Uninspiring and dull. Trying hard to be different, but pulling up short of being special...
Earnest, honest, true-grit songwriters from Sheffield: a band called the Arctic Monkeys. But these guys are from Sheffield too and don't follow in the footsteps of Pulp and the Monkeys, they deign to be different. Arty and farty and trying had to originate the new perspective, but only managing to produce a laboured and stretched debut record with few highlights.
'Maximum' has a nice poppy feel to it, a good slow track, a song that should be a rarity on a record, but in fact they all sound like this. The thing that makes 'Maximum' stand out is that it utilises a nicer tune than the rest and almost rocks out a bit at the end.
Think of the Kaiser Chiefs with their annoying, gimmicky vocal bits, 'ohhhhllllllll' and take away the guitars and rampant drums and you've got Champion Kickboxer. Trying to make a choir out of straining voices behind a lead vocal. By the time 'Like Him + Her + Her + Me' comes in you're sick of it and want to shoot yourself in the face. You start off at the beginning of the record thinking 'it's ok, a bit quirky, a bit different'; you end up bored out of your skull and very surprised that none of the songs actually clock in at over five minutes. They seem like they do.
'Language' has a bit of screaming in it, sounding pretty lacklustre, and 'Thinking' has a pseudo-progressive pattern that doesn't turn you on. They're trying to be very left of centre and yet there's not enough going on to warrant any interest, they try to be artistic and minimalist, but end up just sounding empty and really uninspiring.

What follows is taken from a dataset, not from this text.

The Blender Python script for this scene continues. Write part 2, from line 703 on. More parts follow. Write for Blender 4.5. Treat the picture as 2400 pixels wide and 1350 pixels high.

You get a sense of where it's come from and what it's trying to achieve and both are commendable, but the outcome is realistically a record that won't sell. Only 35 minutes of music, but it sounds like you've just listened to a double album from some shocking 70's prog-rock band like the Mahavishnu Orchestra. 'Exhaustion Rules' at the end is the final exhaustive piece on the album and as that comes to a close you rush out into life rapturously sucking at the air and thanking the Lord for not having to sit through hours upon hours of that. Maybe that's going too far... it's alright, nothing more, simply nothing more.
It ends on such a note of nothingness that you don't even notice it go, by that point you've either gone somewhere else, gone to sleep or just zoned out... it really is not attention-grabbing and that is something any music needs to be, whether its trying to be different, cool, arty, out-there, or anything else. A few good ideas, little more, a letdown really.